The 2018 probe focused on main thoroughfares in Lynbrook’s downtown area, including Merrick Road, Sunrise Highway, Atlantic Avenue and Broadway. The group walked south from the Lynbrook Long Island Rail Road station along Broadway toward Sunrise Highway.

The study found needs for improvements in various areas, and called for adding medians to several roads, countdown timers at the intersections of Merrick, Broadway and Atlantic, wider sidewalks on Merrick and Blake Avenue and striped crosswalks at the intersection of Columbus Drive and Langdon Place.  While the village was found to be safe overall for pedestrians crossing streets, the report said that improvements at crosswalks and intersections were needed for disabled people or those who use strollers, and that there was a need for curb extensions, medians and countdown timers at certain streets.

“We are going to be calling for funding for these projects to get done,” Alexander said. “We laid groundwork in identifying the problems, now it’s about getting these projects underway.”

Alexander said he was not certain about how long it might take to get the projects underway or when a decision would be made. He noted, however, that there is about $32 billion available through funds set aside in the transportation budget over the years for fixes. Hochul did not present her finalized budget by the April 1 deadline, and officials continued to debate several major items in the proposed $216.3 billion spending plan as the Herald went to press.

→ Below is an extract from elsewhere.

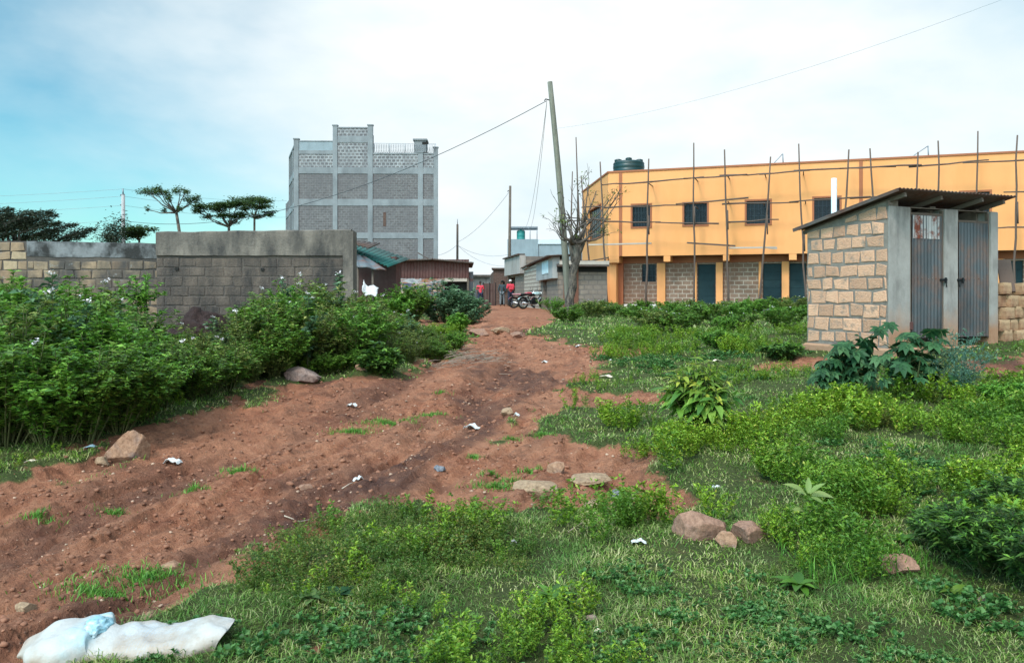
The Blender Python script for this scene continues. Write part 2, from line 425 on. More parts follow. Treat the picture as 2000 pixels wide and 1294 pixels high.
MAT['leaf_tip_olive'] = leafmat('bright_olive_tip_leaf', [(0, (.08, .14, .03)), (.5, (.17, .24, .045)), (1, (.36, .37, .10))], .4, .5)
MAT['leaf_bush'] = leafmat('fresh_green_leaf', [(0, (.06, .16, .03)), (.6, (.17, .32, .045)), (1, (.33, .46, .085))], .35, .42, objvar=0)
MAT['leaf_castor'] = leafmat('dark_glossy_leaf', [(0, (.014, .045, .018)), (.6, (.03, .095, .032)), (1, (.08, .16, .06))], .2, .5, spec=.2, objvar=0) #[(0, (0.014, 0.046, 0.024)), (.6, (0.034, 0.098, 0.049)), (1, (0.086, 0.161, 0.082))], .15, .28, spec=.6, objvar=0)
MAT['leaf_blue'] = leafmat('blue_green_leaf', [(0, (0.050, 0.130, 0.085)), (.6, (0.100, 0.220, 0.147)), (1, (0.200, 0.330, 0.237))], .2, .55, objvar=0)
MAT['leaf_sapling'] = leafmat('pale_sapling_leaf', [(0, (0.170, 0.257, 0.063)), (.6, (0.287, 0.361, 0.108)), (1, (0.404, 0.456, 0.171))], .35, .5, objvar=0)
MAT['leaf_dark'] = leafmat('dark_fern_leaf', [(0, (.02, .05, .012)), (.6, (.05, .12, .022)), (1, (.12, .21, .04))], .3, .5, objvar=.2)
MAT['leaf_acacia'] = leafmat('acacia_leaf', [(0, (.03, .06, .02)), (.6, (.07, .125, .035)), (1, (.13, .19, .055))], .3, .6, objvar=.2)
MAT['leaf_thorn'] = leafmat('thorn_tree_leaf', [(0, (0.022, 0.035, 0.021)), (.6, (0.045, 0.062, 0.034)), (1, (0.084, 0.095, 0.052))], .2, .6, objvar=.2)
MAT['petal'] = plain('pale_petal', (.72, .66, .66), .7, .1, 9, 0)
MAT['herb'] = leafmat('herb_leaf', [(0, (.05, .095, .008)), (.3, (.14, .25, .013)), (.7, (.26, .42, .022)), (.92, (.36, .50, .05)), (1, (.55, .47, .08))], .3, .45, objvar=0, patch=(1.1, (.06, .165, .02)))
MAT['herb_bronze'] = leafmat('bronze_herb_leaf', [(0, (.04, .07, .014)), (.35, (.10, .165, .022)), (.65, (.17, .25, .035)), (.82, (.27, .29, .05)), (.93, (.30, .17, .07)), (1, (.08, .20, .05))], .35, .45, objvar=0, patch=(1.6, (.06, .15, .02)))
MAT['grass'] = leafmat('lawn_grass', [(0, (.07, .14, .016)), (.35, (.17, .31, .03)), (.55, (.24, .34, .06)), (.72, (.44, .43, .15)), (1, (.62, .56, .28))], .3, .6, objvar=0, patch=(1.7, (.05, .16, .024)))
MAT['grass_tall'] = leafmat('tall_grass', [(0, (0.047, 0.140, 0.020)), (.6, (0.110, 0.280, 0.029)), (1, (0.220, 0.420, 0.066))], .3, .5, objvar=0)

# ------------------------------------------------------------------ numeric noise and terrain
_T = [np.random.default_rng(100 + i).random((256, 256)) for i in range(8)]
def vn(x, y, k=0):
    x = np.asarray(x, float); y = np.asarray(y, float)
    xi = np.floor(x).astype(int); yi = np.floor(y).astype(int)
    fx = x - xi; fy = y - yi
    fx = fx * fx * fx * (fx * (fx * 6 - 15) + 10); fy = fy * fy * fy * (fy * (fy * 6 - 15) + 10)
    T = _T[k % 8]; a = xi & 255; b = yi & 255; a1 = (a + 1) & 255; b1 = (b + 1) & 255
    return (T[a, b] * (1 - fx) + T[a1, b] * fx) * (1 - fy) + (T[a, b1] * (1 - fx) + T[a1, b1] * fx) * fy
def fbm(x, y, o=4, k=0, g=.5):
    s = 0; a = 1; t = 0
    c, n = math.cos(.6), math.sin(.6)
    for i in range(o):
        s = s + a * vn(x + 17.3 * i, y - 9.1 * i, k + i); t += a; a *= g
        x, y = (x * c - y * n) * 2.03, (x * n + y * c) * 2.03
    return s / t - .5
def ss(a, b, x):
    t = np.clip((np.asarray(x, float) - a) / (b - a), 0, 1); return t * t * (3 - 2 * t)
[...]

Alexander said Sunrise Highway was a major focus on many of Vision Long Island’s past studies since it travels through several villages and towns, and the growing popularity of people walking and biking has led to a greater need for safety.

Mayor Alan Beach said that there are other areas of focus he believed Vision Long Island should have examined. He noted that with the $95 million, 201-unit apartment complex planned for the site of the vacant former Mangrove Feather factory building, an influx of residents, commuters and pedestrians will move to the village in the coming years. 

The project, which is slated to begin later this spring and could take 18 months to two years to complete, is being developed by the Garden City-based Breslin Realty. Beach said Breslin hired the firm VHB to conduct a traffic study near the apartment site, which they completed last May. The firm found that the traffic lights near the facility will need to be adjusted and better synchronized.

Beach added that he has been concerned about Atlantic Avenue for several years, because it is a narrow, one-way street that leads to Broadway, but many people use it as a two-lane road, which he called dangerous. He said he has requested that Nassau County officials complete a traffic study in the village, but it has not happened yet.

“We have a couple of big issues in Lynbrook,” Beach said. “I think we need an updated traffic study on the area because there’s a lot of changes that need to be done with it, and I don’t think that this hit on all the necessary changes.”

Alexander said a recent study showed that the Town of Hempstead had 6,000 accidents involving pedestrians last year. 

“There’s a need in the area,” he said, “and we can do better.”